From the opening credits in which Carey Grant tries to exit the house and gets told by a voice-over from the director “not yet Carey”, a very funny little metafictive element in its own right, this movie has you intrigued right from the off and keeps you in its grip with every new scene, mainly for the fact that you’re constantly putting your hands to your face going “oh no, oh dear, oh my goodness”. Screwball comedies are wonderful things like that, particular old-school classic screwball comedies, because they can make you squirm and twitch and grin like an idiot in a very schadenfreude-induced sort of way. 
Whilst this is more of a visual screwball comedy rather then the crackling dialogue driven ones such as Bringing Up Baby, it nevertheless works to deliver the laughs, titters, groans, and sighs of relief when everything (somehow) sorts itself out in the end. 
Carey Grant as a sometimes absent-minded chemist is very good, becoming funnier with each level of maturity he passes through!
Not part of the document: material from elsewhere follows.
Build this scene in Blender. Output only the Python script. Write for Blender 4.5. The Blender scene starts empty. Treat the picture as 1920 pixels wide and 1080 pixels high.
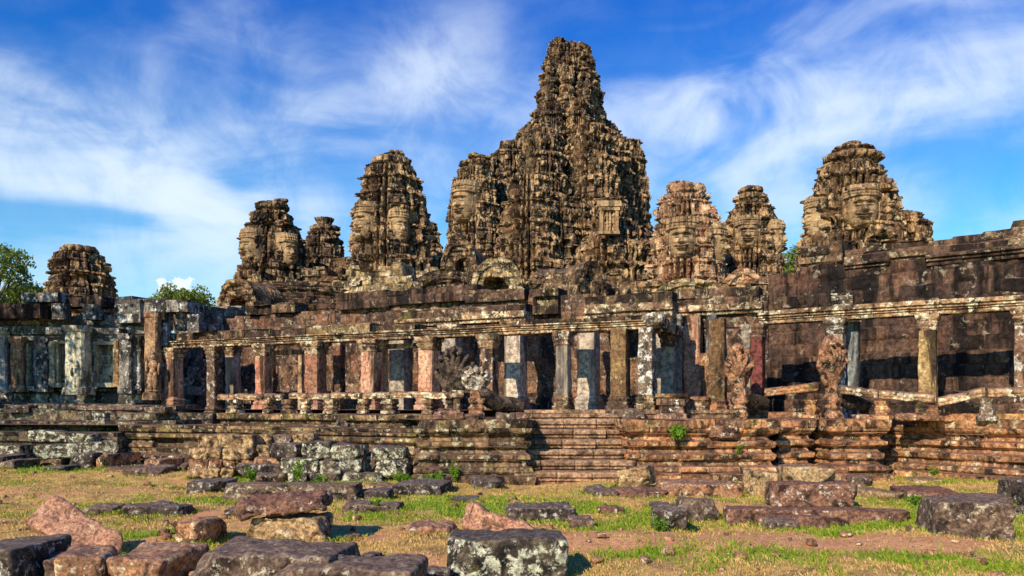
import bpy, math, random
import numpy as np
from math import radians as RAD

random.seed(7); np.random.seed(7)
S = bpy.context.scene
COL = S.collection

# ---------------------------------------------------------------- camera, sky, sun, exposure
F, EYE, HZ = 1507.0, 1.75, 760.0           # focal length in photo pixels, eye height, horizon row
cam = bpy.data.cameras.new('camera'); cam_o = bpy.data.objects.new('camera', cam); COL.objects.link(cam_o)
cam.sensor_width = 36; cam.lens = 36*F/1920; cam.shift_y = (HZ-540)/1920
cam.clip_start = .1; cam.clip_end = 3000
cam_o.location = (0, 0, EYE); cam_o.rotation_euler = (RAD(90), 0, 0)
S.camera = cam_o

SUN_EL, SUN_AZ = RAD(31), math.atan2(-.52, -.855)       # azimuth measured from +Y towards +X
to_sun = (math.cos(SUN_EL)*math.sin(SUN_AZ), math.cos(SUN_EL)*math.cos(SUN_AZ), math.sin(SUN_EL))
sun = bpy.data.lights.new('sun', 'SUN'); sun.energy = 5.0; sun.angle = RAD(.5); sun.color = (1, .83, .62)
sun_o = bpy.data.objects.new('sun', sun); COL.objects.link(sun_o)
from mathutils import Vector
sun_o.rotation_euler = Vector(to_sun).to_track_quat('Z', 'Y').to_euler(); sun_o.location = (-20, -25, 25)
S.view_settings.view_transform = 'Standard'; S.view_settings.look = 'None'
S.view_settings.gamma = 1; S.view_settings.exposure = 0.22

class NT:
    """small helper round a node tree"""
    def __init__(s, tree): s.t = tree; s.t.nodes.clear()
    def n(s, typ, **kw):
        o = s.t.nodes.new(typ)
        for k, v in kw.items(): setattr(o, k, v)
        return o
    def put(s, sock, v):
        if hasattr(v, 'is_linked') or hasattr(v, 'links'): s.t.links.new(v, sock)
        elif isinstance(v, (tuple, list)) and len(v) == 3 and sock.type == 'RGBA': sock.default_value = (*v, 1)
        else: sock.default_value = v
    def math(s, op, a, b=0.0, c=None, clamp=False):
        o = s.n('ShaderNodeMath', operation=op, use_clamp=clamp); s.put(o.inputs[0], a); s.put(o.inputs[1], b)
        if c is not None: s.put(o.inputs[2], c)
        return o.outputs[0]
    def ramp(s, x, a, b, lo=0.0, hi=1.0):
        o = s.n('ShaderNodeMapRange', interpolation_type='SMOOTHSTEP'); s.put(o.inputs[0], x)
        for i, v in enumerate((a, b, lo, hi)): s.put(o.inputs[i+1], v)
        return o.outputs[0]
    def mix(s, f, a, b, mode='MIX'):
        o = s.n('ShaderNodeMix', data_type='RGBA', blend_type=mode); s.put(o.inputs[0], f); s.put(o.inputs[6], a); s.put(o.inputs[7], b)
        return o.outputs[2]
    def vmul(s, v, k):
        o = s.n('ShaderNodeVectorMath', operation='MULTIPLY'); s.put(o.inputs[0], v); o.inputs[1].default_value = k
        return o.outputs[0]
    def noise(s, v, scale, detail=5, rough=.6, dist=0.0):
        o = s.n('ShaderNodeTexNoise'); s.put(o.inputs['Vector'], v)
        o.inputs['Scale'].default_value = scale; o.inputs['Detail'].default_value = detail
        o.inputs['Roughness'].default_value = rough; o.inputs['Distortion'].default_value = dist
        return o.outputs['Fac']

wd = bpy.data.worlds.new('World'); S.world = wd; wd.use_nodes = True
def build_world():
    t = NT(wd.node_tree)
    sky = t.n('ShaderNodeTexSky', sky_type='NISHITA', sun_disc=False, sun_elevation=SUN_EL, sun_rotation=SUN_AZ % (2*math.pi))
    sky.air_density = 1.2; sky.dust_density = .3; sky.ozone_density = 3.0
    hs = t.n('ShaderNodeHueSaturation'); hs.inputs['Saturation'].default_value = 1.35; hs.inputs['Value'].default_value = 1.0
    t.put(hs.inputs['Color'], sky.outputs[0])
    base = hs.outputs[0]
    tc = t.n('ShaderNodeTexCoord'); d = tc.outputs['Generated']
    sep = t.n('ShaderNodeSeparateXYZ'); t.put(sep.inputs[0], d)
    az = t.math('ARCTAN2', sep.outputs[0], sep.outputs[1]); el = t.math('ARCSINE', sep.outputs[2])
    # deeper blue overhead, as a clear low-sun sky has
    base = t.mix(1.0, base, t.mix(t.ramp(el, .10, .50), (.56, 1.0, 1.16), (.0, .54, 1.12)), 'MULTIPLY')
    # wind-drawn cloud: streaky noise in azimuth / elevation, gathered into banks
    comb = t.n('ShaderNodeCombineXYZ'); t.put(comb.inputs[0], az); t.put(comb.inputs[1], el)
    def streak(rot, sx, sy, scale, det, dist):
        m = t.n('ShaderNodeMapping'); m.inputs['Rotation'].default_value = (0, 0, rot); m.inputs['Scale'].default_value = (sx, sy, 1)
        t.put(m.inputs['Vector'], comb.outputs[0]); return t.noise(m.outputs[0], scale, det, .5, dist)
    sL = streak(.36, 1.0, 2.5, 4.0, 6, .55); sR = streak(-.40, 1.0, 2.4, 4.2, 6, .55)
    side = t.ramp(az, -.15, .15); sn = t.n('ShaderNodeMix'); t.put(sn.inputs[0], side); t.put(sn.inputs[2], sL); t.put(sn.inputs[3], sR)
    st = sn.outputs[0]
    bank = None
    def ae(px, py):
        x, z = (px-960)/F, (HZ-py)/F; return math.atan2(x, 1), math.atan2(z, math.sqrt(1+x*x))
    # (photo place, half length, half height, tilt, weight)
    for px, py, lx, ly, rot, wt in ((190, 300, .26, .085, -.20, 1.05), (500, 270, .13, .10, -.9, .95), (330, 375, .22, .035, 0, .7), (60, 205, .13, .04, -.25, .75),
            (430, 50, .12, .04, -.35, .38), (770, 145, .12, .035, .2, .7), (860, 260, .12, .09, .3, .55), (1330, 190, .20, .10, .1, .65),
            (1450, 250, .17, .05, -.35, .95), (1600, 140, .30, .07, .35, .8), (1800, 190, .20, .055, .25, .85), (1850, 60, .2, .05, .3, .4),
            (860, 60, .12, .05, .3, .42), (1750, 400, .16, .04, 0, .3), (300, 520, .5, .06, 0, .32), (1480, 470, .25, .05, 0, .4), (640, 450, .2, .1, 0, .3),
            (-500, 250, .3, .1, -.2, .8), (2500, 250, .3, .1, .2, .8)):
        a0, e0 = ae(px, py); c, s_ = math.cos(rot), math.sin(rot)
        da = t.math('SUBTRACT', az, a0); de = t.math('SUBTRACT', el, e0)
        u = t.math('ADD', t.math('MULTIPLY', da, c/lx), t.math('MULTIPLY', de, s_/lx))
        v = t.math('ADD', t.math('MULTIPLY', da, -s_/ly), t.math('MULTIPLY', de, c/ly))
        r2 = t.math('ADD', t.math('MULTIPLY', u, u), t.math('MULTIPLY', v, v))
        g = t.math('MULTIPLY', t.math('POWER', 2.718, t.math('MULTIPLY', r2, -1.0)), wt)
        bank = g if bank is None else t.math('ADD', bank, g)
    dens = t.math('MULTIPLY', bank, t.ramp(st, .34, .70, .10, 1.2))
    dens = t.math('ADD', dens, t.math('MULTIPLY', t.ramp(st, .5, .8), .05))
    dens = t.math('MULTIPLY', dens, .58)
    fine = t.noise(d, 9, 8, .62, .6)
    dens = t.math('MULTIPLY', t.math('MAXIMUM', dens, 0.0), t.ramp(fine, .30, .66, .45, 1.45))
    dens = t.math('MULTIPLY', t.math('SUBTRACT', 1.0, t.math('POWER', 2.718, t.math('MULTIPLY', dens, -1.35))), .90)
    # one small bright cumulus low on the left
    a0, e0 = ae(328, 548)
    puff = t.noise(d, 95, 5, .6)
    da = t.math('MULTIPLY', t.math('SUBTRACT', az, a0), 1/.020); de = t.math('MULTIPLY', t.math('SUBTRACT', el, e0), 1/.017)
    rr = t.math('SQRT', t.math('ADD', t.math('MULTIPLY', da, da), t.math('MULTIPLY', de, de)))
    cu = t.ramp(t.math('ADD', rr, t.math('MULTIPLY', t.math('SUBTRACT', puff, .5), 3.2)), 1.05, .80)
    dens = t.math('MAXIMUM', dens, cu)
    col = t.mix(dens, base, (6.3, 7.1, 7.9))
    bg = t.n('ShaderNodeBackground'); t.put(bg.inputs[0], col); bg.inputs[1].default_value = .125
    out = t.n('ShaderNodeOutputWorld'); t.t.links.new(bg.outputs[0], out.inputs[0])
build_world()

# ---------------------------------------------------------------- small helpers
def PX(px, d): return (px-960)/F*d
def PZ(py, d): return EYE + (HZ-py)/F*d
def along(px, A, B):
    """point of plan line A-B that stands in the direction of photo column px"""
    k = (px-960)/F; dx, dy = B[0]-A[0], B[1]-A[1]
    t = (k*A[1]-A[0])/(dx-k*dy); return (A[0]+t*dx, A[1]+t*dy)

M32 = 0xffffffff
def hsh(i, j, k=0, seed=0):
    i = np.asarray(i, np.int64); j = np.asarray(j, np.int64); k = np.asarray(k, np.int64)
    n = (i*374761393 + j*668265263 + k*974634877 + seed*1274126177) & M32
    n = ((n ^ (n >> 13))*1274126177) & M32; n = ((n ^ (n >> 15))*2246822519) & M32
    return ((n ^ (n >> 16)) & M32)/float(M32)
def vnoise(P, seed=0):
    P = np.asarray(P, float); I = np.floor(P).astype(np.int64); f = P-I; f = f*f*(3-2*f); r = 0
    for a in (0, 1):
        wa = f[..., 0] if a else 1-f[..., 0]
        for b in (0, 1):
            wb = f[..., 1] if b else 1-f[..., 1]
            for c in (0, 1):
                wc = f[..., 2] if c else 1-f[..., 2]
                r = r + wa*wb*wc*hsh(I[..., 0]+a, I[..., 1]+b, I[..., 2]+c, seed)
    return r*2-1
def fbm(P, oct=3, seed=0):
    P = np.asarray(P, float); r = 0; a = 1
    for o in range(oct): r = r + a*vnoise(P*2**o + o*17.3, seed+o); a *= .5
    return r
def sstep(x, a, b):
    t = np.clip((x-a)/(b-a), 0, 1); return t*t*(3-2*t)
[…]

From mature adult to hot headed adolescent to Indian-calling child, he puts us on a delightful roller coaster of craziness that won’t stop, and let’s face it, would we want it to? 
Ginger Rogers as Edwina is the slightly spontaneous and wonderfully dutiful housewife that I can see myself being, still holding that slight flare of youthful recklessness, though not so reckless. When she retreats back through the years, it’s very funny, as she becomes more of a girl during adolescence and a tomboy during childhood. 
Starring Charlies Coburn, Marilyn Monroe, Hugh Marlowe, Henri Letondal, Robert Cornthwaite, Larry Keating, Douglas Spencer, and Esther Dale, Monkey Business is a classic little screwball comedy that delights. Filled with action, mistakes, hilarious misinterpretations, innuendo, and romance, it’s a great little feel-good flick, perfect for a light and lazy afternoon.